Quando gli chiedono in che condizioni abbia trovato la Roma, DiBenedetto dice e non dice ma il suo messaggio è chiaro. "Non abbiamo niente da guadagnare a parlare male di Rosella Sensi - replica - E qualunque cosa io possa dire suonerebbe negativa verso di lei (in seguito definirà l'eredità 'painful', cioè penosa, ndr)".

Il calcio sembra però un'attività economica in perdita strutturale. "Non credo che debba essere necessariamente così - commenta DiBenedetto - Per ogni club ci può essere un modello di business che funziona, se il proprietario ha con il club lo stesso approccio che ha con la sua azienda. Di sicuro bisogna incominciare a vincere e il nostro staff, con Luis Enrique, Franco Baldini e Walter Sabatini, è in grado di farlo. Poi, come dicevo, è fondamentale sviluppare il marchio attraverso il web. Dagli Stati Uniti abbiamo portato a Roma gente con profonde radici italiane per investire sui social media e nel marketing di Internet. Una cosa è avere un'idea, e io ne ho molte. Un'altra cosa è avere le persone per metterla in pratica". Molti presidenti si lamentano degli ingaggi dei giocatori ma l'imprenditore americano, pur ammettendo che "sono una percentuale molto alta del bilancio", si chiede: "il problema vero è: troppo alti i salari o troppo bassi i ricavi? La priorità dei club italiani è aumentare le entrate perché il mercato dei giocatori è un mercato internazionale e i prezzi li fa il mercato".

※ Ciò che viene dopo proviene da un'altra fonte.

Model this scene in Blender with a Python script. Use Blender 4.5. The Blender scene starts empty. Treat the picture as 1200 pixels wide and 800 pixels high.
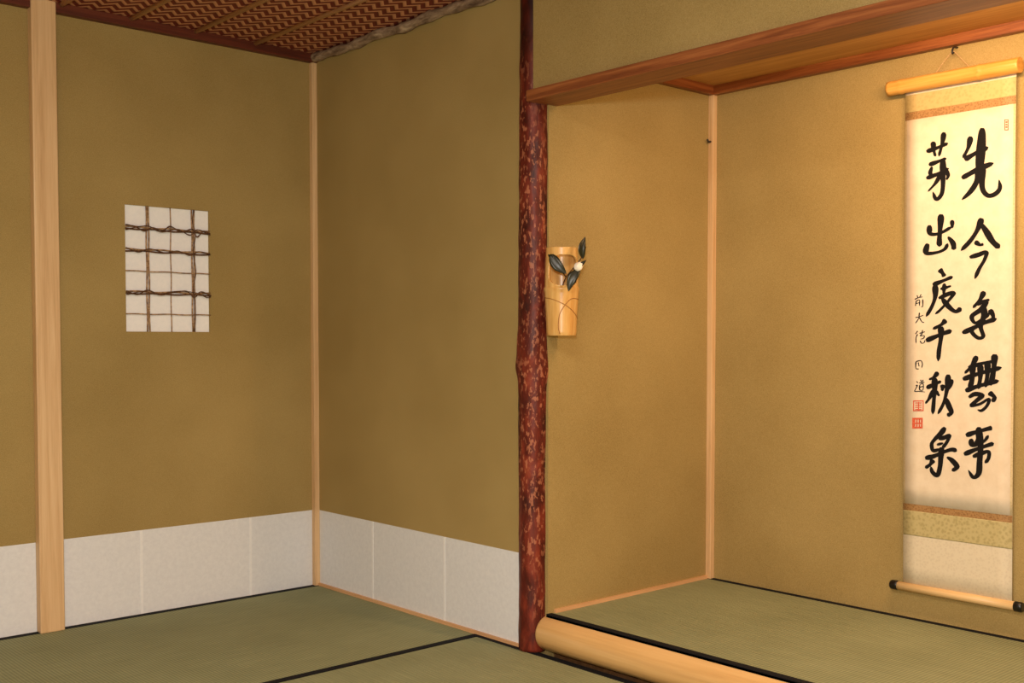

E a tal proposito, DiBenedetto fa il punto sulla trattativa per lo stadio nuovo. "Con Gianni Alemanno abbiamo avuto una discussione molto propositiva - assicura - Il sindaco è totalmente al nostro fianco e adesso stiamo valutando le opzioni sulle diverse aree. Ci sono vari 'developers' locali che hanno espresso il loro interesse ad essere coinvolti con l'As Roma nell'operazione. Speriamo di incominciare presto e di essere i prossimi sulla strada che ha aperto la Juventus con grande successo. Il 2012 l'anno buono? Noi speriamo proprio di sì ma bisognerà che ci sia la collaborazione di tutte le forze politiche".